Mais, malgré un mode opératoire identique, les auteurs des attaques de Dijon et de Nantes n'ont pas agi pour les mêmes raisons.
Le premier à Dijon a fait 157 passages en hôpital psychiatrique, ce qui est exceptionnel. Il a pu vouloir, de façon archaïque et psychotique, avec une intention d'ordre religieux mal digérée, s'en prendre aux passants qui représentent des personnes désignées comme mécréantes, à la suite des appels au jihad. Ces appels peuvent avoir un rôle désinhibiteur et une extrême minorité de gens peuvent passer à l'acte. C'est très dangereux parce que cela peut avoir lieu n'importe où.

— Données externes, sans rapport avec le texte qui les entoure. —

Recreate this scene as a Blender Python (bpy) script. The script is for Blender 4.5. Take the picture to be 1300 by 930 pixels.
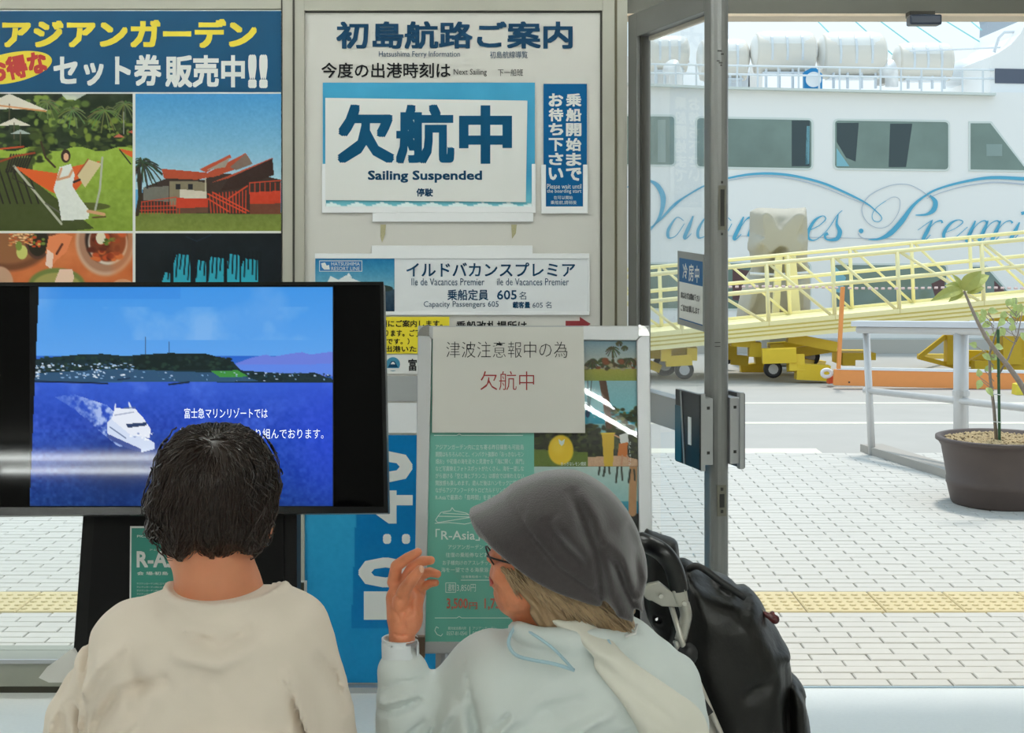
import bpy, bmesh, math, random
import numpy as np
from mathutils import Vector, Matrix
random.seed(7); RNG = np.random.default_rng(7)
for o in list(bpy.data.objects): bpy.data.objects.remove(o)
SC = bpy.context.scene; COL = SC.collection
PI = math.pi

# ------------------------------------------------------------------ camera
F = 1800.0; HOR = 300.0; CH = 1.42; CX = 650.0
cam_d = bpy.data.cameras.new('camera'); cam = bpy.data.objects.new('camera', cam_d); COL.objects.link(cam)
cam.location = (0, 0, CH); cam.rotation_euler = (PI/2, 0, 0)
cam_d.sensor_width = 36; cam_d.lens = F/1300*36; cam_d.shift_y = -(465-HOR)/1300
cam_d.clip_start = 0.05; cam_d.clip_end = 2000
SC.camera = cam
# ------------------------------------------------------------------ world, sun, exposure
W = bpy.data.worlds.new('World'); SC.world = W; W.use_nodes = True
nt = W.node_tree; nt.nodes.clear()
wo = nt.nodes.new('ShaderNodeOutputWorld'); bg = nt.nodes.new('ShaderNodeBackground')
tc = nt.nodes.new('ShaderNodeTexCoord'); sx = nt.nodes.new('ShaderNodeSeparateXYZ'); cr = nt.nodes.new('ShaderNodeValToRGB')
cr.color_ramp.elements[0].color = (0.74, 0.84, 0.88, 1); cr.color_ramp.elements[1].color = (0.55, 0.74, 0.90, 1)
cr.color_ramp.elements[0].position = 0.0; cr.color_ramp.elements[1].position = 0.8
nt.links.new(tc.outputs['Generated'], sx.inputs[0]); nt.links.new(sx.outputs['Z'], cr.inputs[0])
nt.links.new(cr.outputs[0], bg.inputs[0]); nt.links.new(bg.outputs[0], wo.inputs[0])
bg.inputs[1].default_value = 1.3
sd = bpy.data.lights.new('sun', 'SUN'); sd.energy = 2.5; sd.angle = 0.12; sd.color = (1, 0.95, 0.87)
sun = bpy.data.objects.new('sun', sd); COL.objects.link(sun)
sun.rotation_euler = (math.radians(-20), math.radians(7), 0)
SC.view_settings.view_transform = 'Standard'; SC.view_settings.look = 'None'
SC.view_settings.exposure = 0.0; SC.view_settings.gamma = 1; SC.view_settings.use_curve_mapping = False
TUBE_POWER = 44.0

# ------------------------------------------------------------------ helpers
def lin(c):
    return tuple(((v/255)/12.92 if v/255 <= .04045 else ((v/255+.055)/1.055)**2.4) for v in c)
MATS = {}
def mat(name, rgb, rough=.5, metal=0, noise=0.0, nscale=20, bump=0, bscale=60, coat=0, trans=0, sss=0, spec=.5, alpha=1, emit=0, sheen=0):
    if name in MATS: return MATS[name]
    m = bpy.data.materials.new(name); m.use_nodes = True; n = m.node_tree; p = n.nodes['Principled BSDF']
    c = lin(rgb)
    p.inputs['Base Color'].default_value = (*c, 1); p.inputs['Roughness'].default_value = rough
    p.inputs['Metallic'].default_value = metal; p.inputs['Specular IOR Level'].default_value = spec
    p.inputs['Coat Weight'].default_value = coat; p.inputs['Coat Roughness'].default_value = .05
    p.inputs['Transmission Weight'].default_value = trans
    if sheen: p.inputs['Sheen Weight'].default_value = sheen
    if sss:
        p.inputs['Subsurface Weight'].default_value = sss; p.inputs['Subsurface Radius'].default_value = (1, .3, .15)
        p.inputs['Subsurface Scale'].default_value = .012
    if emit:
        p.inputs['Emission Color'].default_value = (*c, 1); p.inputs['Emission Strength'].default_value = emit
    t = n.nodes.new('ShaderNodeTexCoord')
    if noise:
        x = n.nodes.new('ShaderNodeTexNoise'); x.inputs['Scale'].default_value = nscale; x.inputs['Detail'].default_value = 5
        mx = n.nodes.new('ShaderNodeMix'); mx.data_type = 'RGBA'
        mx.inputs['A'].default_value = (*[v*(1-noise) for v in c], 1); mx.inputs['B'].default_value = (*[min(1, v*(1+noise)) for v in c], 1)
        n.links.new(t.outputs['Object'], x.inputs['Vector']); n.links.new(x.outputs['Fac'], mx.inputs['Factor'])
        n.links.new(mx.outputs['Result'], p.inputs['Base Color'])
    if bump:
        x = n.nodes.new('ShaderNodeTexNoise'); x.inputs['Scale'].default_value = bscale; x.inputs['Detail'].default_value = 6
        b = n.nodes.new('ShaderNodeBump'); b.inputs['Strength'].default_value = bump; b.inputs['Distance'].default_value = .01
        n.links.new(t.outputs['Object'], x.inputs['Vector']); n.links.new(x.outputs['Fac'], b.inputs['Height'])
        n.links.new(b.outputs[0], p.inputs['Normal'])
    MATS[name] = m; return m
def print_mat(name, rough=.45, emit=0, coat=0, spec=.2):
    if name in MATS: return MATS[name]
    m = bpy.data.materials.new(name); m.use_nodes = True; n = m.node_tree; p = n.nodes['Principled BSDF']
    a = n.nodes.new('ShaderNodeAttribute'); a.attribute_name = 'print'
    p.inputs['Roughness'].default_value = rough; p.inputs['Specular IOR Level'].default_value = spec; p.inputs['Coat Weight'].default_value = coat; p.inputs['Coat Roughness'].default_value = .03
    if emit:
        p.inputs['Base Color'].default_value = (.01, .01, .01, 1)
        n.links.new(a.outputs['Color'], p.inputs['Emission Color']); p.inputs['Emission Strength'].default_value = emit
    else: n.links.new(a.outputs['Color'], p.inputs['Base Color'])
    MATS[name] = m; return m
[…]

Le deuxième à Nantes a, en revanche, pu vouloir se suicider dans un baroud d'honneur, en fonçant dans la foule, c'est-à-dire la société heureuse et équilibrée, mais lui seul pourra l'expliquer aux enquêteurs.



Est-ce que la période des fêtes, et plus spécialement de Noël, peut favoriser le passage à l'acte ?

On sait très bien que Noël est un moment où les gens qui ont des problèmes, qui sont plutôt seuls, qui ont des conflits relationnels ou sont déprimés, peuvent voir leurs troubles s'aggraver parce qu'ils se sentent en opposition avec les gens qui passent Noël de façon joyeuse. On sait qu'il y a plus de suicides au cours de cette période.

On peut imaginer que l'auteur de l'attaque de Nantes a choisi délibérément le marché de Noël, c'est-à-dire le regroupement de gens heureux alors qu'il était en détresse, en difficulté.

D'après une récente enquête, le nombre de gens qui vivent mal les fêtes de fin d'année est nettement plus important que ceux qui le vivent bien, contrairement aux clichés. Pour les gens qui sont déjà dans la détresse ou ont des problèmes, cela peut aggraver leur état.




Est-ce qu'on peut craindre d'autres actes de ce type ?

Le risque zéro n'existe pas. Il y a plus de 10 000 suicides et plus de 1 000 homicides par an en France. S'il y avait eu trois passages à l'acte purement idéologiques comme le premier cas (Joué-lès-Tours), le risque de contamination aurait été plus fort. Mais dans les deux derniers cas, où les auteurs ont agi pour des raisons pathologiques ou personnelles, le risque est moins fort.

Ce sont des choses qui peuvent difficilement être évitées


Il ne faut pas tomber dans l'angélisme et dire n'ayez pas peur, rien ne va arriver. Il ne faut pas non plus affoler les gens. Il faut que les pouvoirs publics soient vigilants, car ce sont des choses qui peuvent difficilement être évitées.

La parade, c'est que les gens qui connaissent les personnes à risques, la famille, les proches, le personnel sanitaire amené à les côtoyer, soient en mesure d'évaluer les risques et les signalent aux autorités.

Les mesures existent, la France n'est pas un pays dépourvu de moyens, mais pour les mettre en oeuvre, il faut détecter les gens et cela passe par une prévention de proximité.